Thirty percent of those polled answered that the dollar is backed by the U.S. government. While technically correct, that’s a distinction without a difference. When you strip away the semantics, this still means it’s not backed by anything.

The dollar is what is known as a fiat currency. That means it is not backed by a physical commodity such as gold or silver. Fiat currencies derive their value from the fact that the issuing governments say they have value. They sustain their value because the government maintains monopoly power over money – dictating that only its fiat currency can serve as “legal tender.”

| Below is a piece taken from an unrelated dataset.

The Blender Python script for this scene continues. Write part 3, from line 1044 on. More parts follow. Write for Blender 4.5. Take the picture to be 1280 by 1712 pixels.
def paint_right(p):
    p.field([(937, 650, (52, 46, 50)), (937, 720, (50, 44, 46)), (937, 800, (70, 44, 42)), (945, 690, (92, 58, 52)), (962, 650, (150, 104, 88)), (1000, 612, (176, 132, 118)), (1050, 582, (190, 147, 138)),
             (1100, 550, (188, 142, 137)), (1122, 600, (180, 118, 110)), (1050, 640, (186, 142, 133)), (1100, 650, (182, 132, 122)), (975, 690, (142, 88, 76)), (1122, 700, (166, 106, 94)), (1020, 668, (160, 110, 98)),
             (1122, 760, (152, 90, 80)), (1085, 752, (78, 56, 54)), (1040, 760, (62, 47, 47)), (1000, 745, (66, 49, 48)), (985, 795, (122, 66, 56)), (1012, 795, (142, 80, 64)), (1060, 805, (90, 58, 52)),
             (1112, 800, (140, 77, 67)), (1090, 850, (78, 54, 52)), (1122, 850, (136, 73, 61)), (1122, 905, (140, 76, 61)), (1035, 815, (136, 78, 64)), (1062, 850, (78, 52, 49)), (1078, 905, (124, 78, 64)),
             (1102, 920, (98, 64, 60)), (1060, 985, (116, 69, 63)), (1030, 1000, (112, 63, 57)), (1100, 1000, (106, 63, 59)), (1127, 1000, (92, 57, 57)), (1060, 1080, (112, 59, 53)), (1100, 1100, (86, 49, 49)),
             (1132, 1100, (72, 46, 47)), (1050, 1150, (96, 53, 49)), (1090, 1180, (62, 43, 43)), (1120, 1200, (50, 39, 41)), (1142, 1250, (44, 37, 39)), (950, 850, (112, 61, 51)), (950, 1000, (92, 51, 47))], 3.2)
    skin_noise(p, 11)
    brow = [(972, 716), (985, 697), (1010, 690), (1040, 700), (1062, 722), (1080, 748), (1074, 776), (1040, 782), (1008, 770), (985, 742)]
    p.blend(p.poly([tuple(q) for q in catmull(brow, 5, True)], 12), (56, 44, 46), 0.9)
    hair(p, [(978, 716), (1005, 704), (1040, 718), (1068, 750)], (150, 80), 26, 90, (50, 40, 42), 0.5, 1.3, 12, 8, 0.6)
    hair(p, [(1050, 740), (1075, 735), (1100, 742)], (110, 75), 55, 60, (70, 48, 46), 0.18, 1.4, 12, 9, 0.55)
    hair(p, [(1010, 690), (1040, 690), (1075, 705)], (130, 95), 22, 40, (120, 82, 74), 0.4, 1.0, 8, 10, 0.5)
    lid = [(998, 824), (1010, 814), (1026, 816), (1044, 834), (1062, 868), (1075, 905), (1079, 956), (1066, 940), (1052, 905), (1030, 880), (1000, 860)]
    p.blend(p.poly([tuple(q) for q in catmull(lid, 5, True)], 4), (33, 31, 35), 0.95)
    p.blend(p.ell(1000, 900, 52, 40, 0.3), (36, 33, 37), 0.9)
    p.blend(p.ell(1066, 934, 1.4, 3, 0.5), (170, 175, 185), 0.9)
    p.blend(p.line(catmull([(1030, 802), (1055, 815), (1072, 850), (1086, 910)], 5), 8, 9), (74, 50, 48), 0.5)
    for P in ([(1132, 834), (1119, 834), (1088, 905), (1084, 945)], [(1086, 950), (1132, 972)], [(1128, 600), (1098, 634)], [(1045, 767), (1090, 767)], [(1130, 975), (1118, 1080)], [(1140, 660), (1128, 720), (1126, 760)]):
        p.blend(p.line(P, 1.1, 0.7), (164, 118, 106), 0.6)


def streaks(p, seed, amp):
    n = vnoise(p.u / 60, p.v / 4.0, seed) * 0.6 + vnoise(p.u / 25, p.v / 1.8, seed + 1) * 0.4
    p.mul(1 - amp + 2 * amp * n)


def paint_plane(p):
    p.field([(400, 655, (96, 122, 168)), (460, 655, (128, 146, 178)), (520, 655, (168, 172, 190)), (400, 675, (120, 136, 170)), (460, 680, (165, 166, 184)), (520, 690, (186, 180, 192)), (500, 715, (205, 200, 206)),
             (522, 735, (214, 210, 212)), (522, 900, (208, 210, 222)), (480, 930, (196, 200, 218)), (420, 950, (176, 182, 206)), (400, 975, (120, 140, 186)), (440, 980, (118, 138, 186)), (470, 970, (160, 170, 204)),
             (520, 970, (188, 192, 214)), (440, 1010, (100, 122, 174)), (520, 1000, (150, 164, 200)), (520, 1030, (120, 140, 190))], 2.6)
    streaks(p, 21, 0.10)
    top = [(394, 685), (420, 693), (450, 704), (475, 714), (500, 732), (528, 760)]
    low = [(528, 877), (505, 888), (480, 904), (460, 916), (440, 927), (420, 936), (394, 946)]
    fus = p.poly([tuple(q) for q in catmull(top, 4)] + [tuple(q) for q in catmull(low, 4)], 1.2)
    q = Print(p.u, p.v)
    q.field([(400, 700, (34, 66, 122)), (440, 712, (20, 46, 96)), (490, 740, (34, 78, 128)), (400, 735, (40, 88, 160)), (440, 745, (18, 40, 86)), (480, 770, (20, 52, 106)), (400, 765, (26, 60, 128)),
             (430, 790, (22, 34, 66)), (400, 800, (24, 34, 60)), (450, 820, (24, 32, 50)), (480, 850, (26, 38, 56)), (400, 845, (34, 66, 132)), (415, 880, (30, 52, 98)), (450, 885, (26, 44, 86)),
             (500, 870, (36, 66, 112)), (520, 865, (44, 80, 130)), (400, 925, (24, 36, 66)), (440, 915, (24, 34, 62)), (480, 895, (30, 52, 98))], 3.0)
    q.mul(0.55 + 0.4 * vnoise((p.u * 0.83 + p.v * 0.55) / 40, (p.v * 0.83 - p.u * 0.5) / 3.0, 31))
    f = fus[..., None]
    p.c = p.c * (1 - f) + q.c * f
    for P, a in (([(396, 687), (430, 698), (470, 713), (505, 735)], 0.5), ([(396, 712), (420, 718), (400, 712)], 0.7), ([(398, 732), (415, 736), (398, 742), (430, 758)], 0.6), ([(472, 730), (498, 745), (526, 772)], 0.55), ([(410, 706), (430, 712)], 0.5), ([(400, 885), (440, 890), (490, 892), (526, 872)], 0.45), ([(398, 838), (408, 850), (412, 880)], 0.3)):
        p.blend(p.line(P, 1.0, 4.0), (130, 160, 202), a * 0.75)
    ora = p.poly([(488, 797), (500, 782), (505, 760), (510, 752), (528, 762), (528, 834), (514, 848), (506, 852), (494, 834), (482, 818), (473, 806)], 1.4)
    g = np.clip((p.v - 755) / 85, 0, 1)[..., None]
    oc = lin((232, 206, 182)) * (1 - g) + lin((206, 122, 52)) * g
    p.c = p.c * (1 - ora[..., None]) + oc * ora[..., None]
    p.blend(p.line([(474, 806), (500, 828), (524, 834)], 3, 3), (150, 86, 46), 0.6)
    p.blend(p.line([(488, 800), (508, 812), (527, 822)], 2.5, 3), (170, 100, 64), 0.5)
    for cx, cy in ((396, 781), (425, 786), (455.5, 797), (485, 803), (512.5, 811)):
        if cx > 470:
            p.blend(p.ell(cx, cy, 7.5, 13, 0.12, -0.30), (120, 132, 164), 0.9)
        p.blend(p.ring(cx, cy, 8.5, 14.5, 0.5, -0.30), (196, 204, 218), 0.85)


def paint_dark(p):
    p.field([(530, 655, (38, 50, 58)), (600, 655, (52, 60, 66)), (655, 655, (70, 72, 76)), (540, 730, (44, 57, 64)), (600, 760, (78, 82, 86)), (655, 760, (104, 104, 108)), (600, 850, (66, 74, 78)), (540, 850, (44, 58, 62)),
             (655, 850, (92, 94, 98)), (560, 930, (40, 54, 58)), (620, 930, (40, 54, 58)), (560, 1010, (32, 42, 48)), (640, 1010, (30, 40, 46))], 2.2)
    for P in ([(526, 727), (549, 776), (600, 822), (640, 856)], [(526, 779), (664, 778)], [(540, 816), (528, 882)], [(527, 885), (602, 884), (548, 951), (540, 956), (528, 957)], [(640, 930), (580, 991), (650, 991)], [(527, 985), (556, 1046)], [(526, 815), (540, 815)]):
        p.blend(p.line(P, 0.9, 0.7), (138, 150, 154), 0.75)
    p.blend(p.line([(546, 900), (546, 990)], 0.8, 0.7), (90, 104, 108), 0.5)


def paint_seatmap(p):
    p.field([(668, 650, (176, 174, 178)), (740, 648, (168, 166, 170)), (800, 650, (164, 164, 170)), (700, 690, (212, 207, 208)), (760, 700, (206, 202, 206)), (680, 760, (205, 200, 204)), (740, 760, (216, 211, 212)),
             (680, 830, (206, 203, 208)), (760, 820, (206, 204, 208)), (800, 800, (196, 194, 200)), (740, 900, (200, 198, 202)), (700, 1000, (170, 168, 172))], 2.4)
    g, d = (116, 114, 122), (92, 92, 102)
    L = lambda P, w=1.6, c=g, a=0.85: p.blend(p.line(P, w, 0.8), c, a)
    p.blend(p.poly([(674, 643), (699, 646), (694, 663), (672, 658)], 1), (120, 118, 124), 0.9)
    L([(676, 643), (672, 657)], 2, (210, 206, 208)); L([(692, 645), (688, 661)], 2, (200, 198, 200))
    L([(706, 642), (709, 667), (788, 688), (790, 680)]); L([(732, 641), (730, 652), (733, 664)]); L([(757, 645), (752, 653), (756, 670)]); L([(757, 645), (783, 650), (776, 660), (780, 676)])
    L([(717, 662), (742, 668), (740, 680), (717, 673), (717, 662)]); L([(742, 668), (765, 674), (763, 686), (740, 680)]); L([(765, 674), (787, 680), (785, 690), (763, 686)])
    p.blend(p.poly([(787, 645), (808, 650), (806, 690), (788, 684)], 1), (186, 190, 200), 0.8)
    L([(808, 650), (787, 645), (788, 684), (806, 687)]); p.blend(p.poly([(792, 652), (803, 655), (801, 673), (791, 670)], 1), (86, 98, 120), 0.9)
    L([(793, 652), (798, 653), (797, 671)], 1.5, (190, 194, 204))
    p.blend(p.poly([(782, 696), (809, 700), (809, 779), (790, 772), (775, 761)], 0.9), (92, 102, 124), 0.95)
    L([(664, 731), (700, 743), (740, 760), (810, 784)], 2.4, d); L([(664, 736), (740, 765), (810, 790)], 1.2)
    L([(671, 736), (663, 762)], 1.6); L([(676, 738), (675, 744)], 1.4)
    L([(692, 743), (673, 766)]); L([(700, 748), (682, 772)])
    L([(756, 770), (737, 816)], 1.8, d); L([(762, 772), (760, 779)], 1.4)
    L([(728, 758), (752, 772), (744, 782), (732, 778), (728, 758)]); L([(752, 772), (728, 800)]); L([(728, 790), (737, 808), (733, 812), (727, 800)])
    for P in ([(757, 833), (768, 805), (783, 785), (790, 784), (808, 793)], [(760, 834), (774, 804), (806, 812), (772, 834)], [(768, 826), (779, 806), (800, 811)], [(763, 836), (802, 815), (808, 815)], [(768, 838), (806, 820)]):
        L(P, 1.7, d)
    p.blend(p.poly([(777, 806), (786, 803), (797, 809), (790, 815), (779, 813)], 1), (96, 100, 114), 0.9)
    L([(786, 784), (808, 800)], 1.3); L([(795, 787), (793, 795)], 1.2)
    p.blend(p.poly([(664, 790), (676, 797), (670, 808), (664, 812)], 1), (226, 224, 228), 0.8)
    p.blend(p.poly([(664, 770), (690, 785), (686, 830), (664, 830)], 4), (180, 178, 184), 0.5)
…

Currency in the United States used to be backed by gold. You could exchange your dollars for a fixed weight of metal. But under Pres. Franklin D. Roosevelt in the 1930s, the government began to move away from gold-backed currency. In 1971, Pres. Nixon severed the tie altogether.

Why?

Because gold or silver-backed money poses problems for governments. They cannot easily inflate the money supply. There always has to be a sufficient amount of metal to back the currency in circulation.